Nell'intermezzo
Sospesa in un intervallo. Sono io, ma non sono più io.
“Questa è la storia di un io in divenire, e delle sue sensazioni, anch’esse in trasformazione.”
Non mi riconosco, o forse non mi conosco più, e devo darmi il tempo per scoprire chi sono diventata. Chi c’è sotto la coltre di nubi che percepisco? Non mi afferro. Sconosciuta. Ma perché? Forse mi cerco attraverso un’identità passata, ora dissolta. Forse mi aggrappo a ciò che c’era prima, come mani che tentano di afferrare la neve fresca.
Mi sento fredda, evanescente, difficile da afferrare persino a me stessa. Credo sia l’approccio il problema. Dovrei darmi tregua. Esistere nell’intermezzo della mia vita, quello che sto vivendo ora. Raggomitolata nel mio guscio, in letargo.
Questo intervallo è il momento, simbolico o meno, a seconda della stagione in cui mi trovo, per abbracciare i giorni bui dell’inverno. Rimango raccolta, nelle mie giornate. Galleggio in un fluire lento e persistente, senza sapere dove mi porterà. Non posso pretendere di avere il controllo, ma posso arrendermi amorevolmente al momento presente, ai suoi doni.

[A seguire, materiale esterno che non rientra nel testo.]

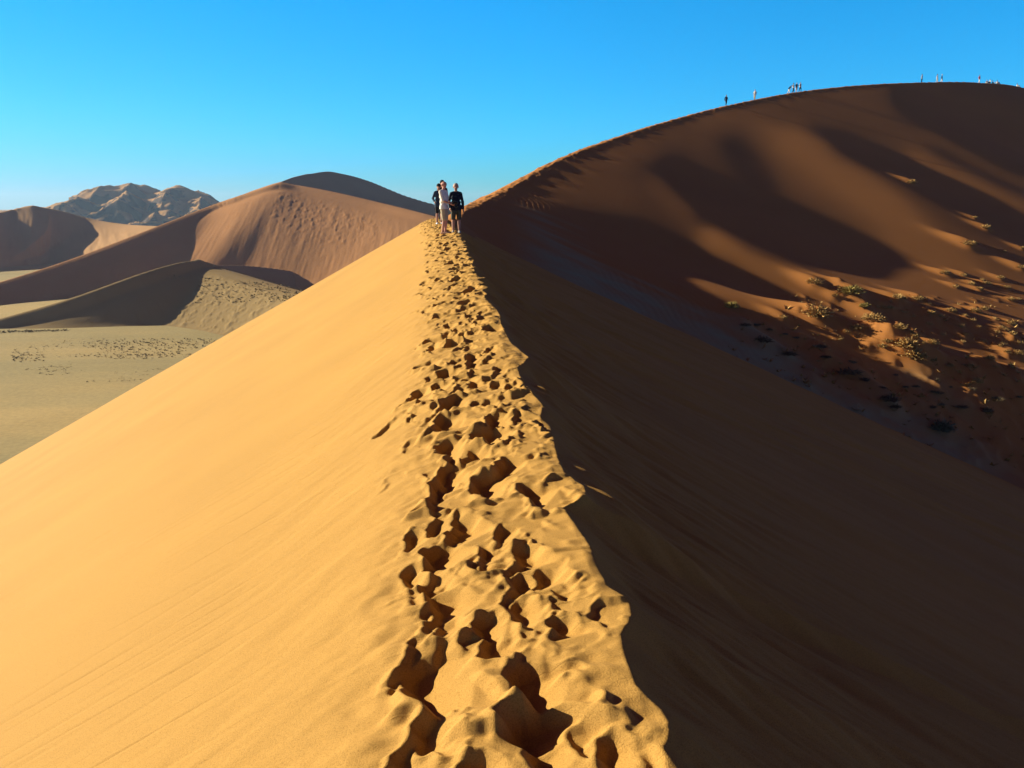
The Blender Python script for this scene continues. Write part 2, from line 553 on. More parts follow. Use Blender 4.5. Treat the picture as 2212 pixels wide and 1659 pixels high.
# The slip face lies almost exactly along the rays of the low sun, so its form is written in sun-aligned
# coordinates: v across the rays, t metres down-sun from the crest.  BULGE is how much less steeply than the
# sun the sand falls there (broad gentle swells and slightly steeper hollows between them).
HD = np.array([math.cos(SUN_AZ), -math.sin(SUN_AZ)])
PD = np.array([math.sin(SUN_AZ), math.cos(SUN_AZ)])
TE = math.tan(SUN_EL)
_cy = np.arange(-20, 50, 2.0)
_cr = np.vstack([np.stack([xc_base(_cy), _cy, zc_ridge(_cy)], -1), BIG[BIG[:, 1] > 50]])
_cv = _cr[:, :2] @ PD; _cw = _cr[:, :2] @ HD; _cz = _cr[:, 2]
_ok = np.concatenate([[True], np.diff(np.maximum.accumulate(_cv)) > 0])
_cv, _cw, _cz = _cv[_ok], _cw[_ok], _cz[_ok]
# swells and hollows: (line seen in the photograph, value, half width on its lower-left, on its upper-right)
SWELL = [([(1100, 380), (1300, 330), (1500, 290)], .032, 60, 60),
         ([(1549, 261), (1699, 292)], .045, 35, 30),
         ([(1060, 500), (1190, 475), (1369, 505), (1489, 552), (1590, 600)], -.02, 60, 38),
         ([(1579, 320), (1639, 380)], -.005, 40, 40),
         ([(1447, 380), (1519, 420), (1639, 472), (1759, 522), (1865, 548)], -.026, 66, 50),
         ([(1405, 398), (1471, 464)], .03, 26, 22),
         ([(1525, 506), (1597, 558), (1687, 600), (1752, 616)], .12, 30, 15),
         ([(1549, 562), (1627, 603), (1669, 622)], -.016, 17, 14),
         ([(1459, 584), (1573, 632), (1699, 668), (1788, 704)], .12, 17, 15),
         ([(1788, 600), (1968, 640)], .07, 36, 30),
         ([(1717, 306), (1818, 372), (1920, 448), (1998, 524), (2088, 584)], .095, 62, 26),
         ([(1908, 552), (2088, 612), (2212, 650)], .09, 70, 45),
         ([(1758, 282), (1880, 335)], .0, 20, 20),
         ([(1818, 322), (1938, 378), (2028, 425), (2124, 482), (2208, 512)], -.026, 28, 34),
         ([(1968, 330), (2088, 390), (2212, 460)], .075, 18, 12),
         ([(2016, 316), (2118, 366), (2212, 410)], -.018, 15, 18),
         ([(1998, 291), (2088, 339), (2212, 398)], .045, 11, 10),
         ([(1985, 200), (2028, 219), (2118, 270), (2208, 312)], -.12, 45, 70)]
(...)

Mi sento un serpente, che muta pelle, che attende il decomponimento della sua superficie, affinché un nuovo io emerga. Il tempo di gestazione non ci è dato sapere.
Posso ancora contare sulle mie forze, anche se alle volte queste vengono meno. I giorni passano, le ore pure, ma quelle non le conto più. Sospesa nell’intermezzo dell’atemporalità, di un tempo senza inizio e senza fine. Sento che sto galleggiando nel caos onirico dei miei pensieri, dove luci ed ombre si incontrano in un connubio inebriante. Mi beo di queste sfumature, di questo sentire assopito, che crea un benessere quasi palpabile.
Fluttuo nell’intermezzo tra la veglia e il sonno. Ci sono giorni in cui mi sento rinascere; altri giorni, sento vecchie parti di me morire. A volte semplicemente mi rilasso, contemplo l’orizzonte bevendo una tazza di tè.
Mi ci perdo senza giudizio.
Attendo che la nuova me emerga, nella sua nuova forma, identità.